<福島民報ニュースより>
「果たしてない」6割 県内59市町村長アンケート 首相の「責任果たす」発言
東京電力福島第一原発の汚染水問題をめぐり、安倍晋三首相が五輪招致で「責任を完全に果たす」と発言してから一カ月余が過ぎたことを受け、福島民報社は県内全59市町村長に、現状に対する見解などをアンケートした。発言後の対応について「責任を果たしていない」と回答したのは35人で6割を占めた。「責任を果たしている」は3人にとどまった。発言後も汚染水漏れや作業ミスなどが相次ぎ、「東電に任せきり」「国の姿が見えない」などの声が目立った。ただ、今後の国の対応に対しては23人が「期待できる」と答えた。
アンケートは8日から19日にかけて実施した。「安倍首相の『責任を完全に果たす』との発言をどのように受け止めるか」の質問に対する回答は【表上】の通り。「責任を果たしていない」が35人(59%)で最も多かった。「分からない」が17人(29%)、その他4人(7%)、「責任を果たしている」が3人(5%)だった。
責任を果たしていないと回答した浪江町の馬場有町長は、安倍首相の発言以降も東電福島第一原発で、港湾外の海水から放射性物質が検出されたことを踏まえ、「東電任せで国の責任、リーダーシップが具体的に見えない」と国の姿勢を批判。飯舘村の菅野典雄村長は「予算措置だけではなく、現場に常駐し万全を図るべき」と国による人的支援の必要性を指摘した。
果たしているとした古殿町の岡部光徳町長は「政府主導で汚染水対策を始めた」ことを理由に挙げた。
「分からない」と回答した相馬市の立谷秀清市長らは「情報不足により判断できない」とし、国による詳細な情報提供を求めた。
「国の今後の対応に期待できるか」との質問に対する回答は【表下】の通り。「期待できる」と「分からない」が同数の23人(39%)、「その他」が7人(12%)、「期待できない」が6人(10%)だった。

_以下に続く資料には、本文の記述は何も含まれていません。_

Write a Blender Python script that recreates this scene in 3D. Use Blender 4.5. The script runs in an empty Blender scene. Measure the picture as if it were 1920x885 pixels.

期待できると回答した北塩原村の小椋敏一村長は、平成32年の東京五輪開催が決まり、同原発に対する国際的関心が高まっていることを背景に「海外から懸念されないように対策を講じると思う」とした。大玉村の押山利一村長は「期待できるできないではなく、やってもらわないといけない」と国が積極的に問題解決に取り組むよう求めた。
期待できないと回答した大熊町の渡辺利綱町長は「(汚染水対策の)組織だけ大きく複雑化されたが、同じ大臣らが兼務しているだけ」とし、実効性のある対応を求めた。只見町の目黒吉久町長は、東電の社員の心身疲労を課題に挙げた上で「国が先頭に立ち、内外の英知とマンパワーを結集して対応すべき」と提言した。
安倍首相は9月7日、国際オリンピック委員会総会での東京五輪誘致のプレゼンテーションと質疑応答で「(福島第一原発について)状況はコントロールされている。全く問題ない。(福島の子どもたちや選手に対し)責任を完全に果たす」などと発言した。
( 2013/10/31 07:56カテゴリー:主要 )
*「安倍首相の『責任を完全に果たす』との発言をどのように受け止めるか」の質問に、責任を果たしていないと回答した馬場町長と私も同感で、「東電任せで国の責任は果たしていない」と思います。
また、「国の今後の対応に期待できるか」との質問では、只見町の目黒吉久町長は、東電の社員の心身疲労を課題に挙げた上で「国が先頭に立ち、内外の英知とマンパワーを結集して対応すべき」と指摘していますが、目黒町長の指摘通り、プレゼン後、速やかに対応すべきで、今からでも遅くはありません、具体的な国の対応を示して欲しいものです。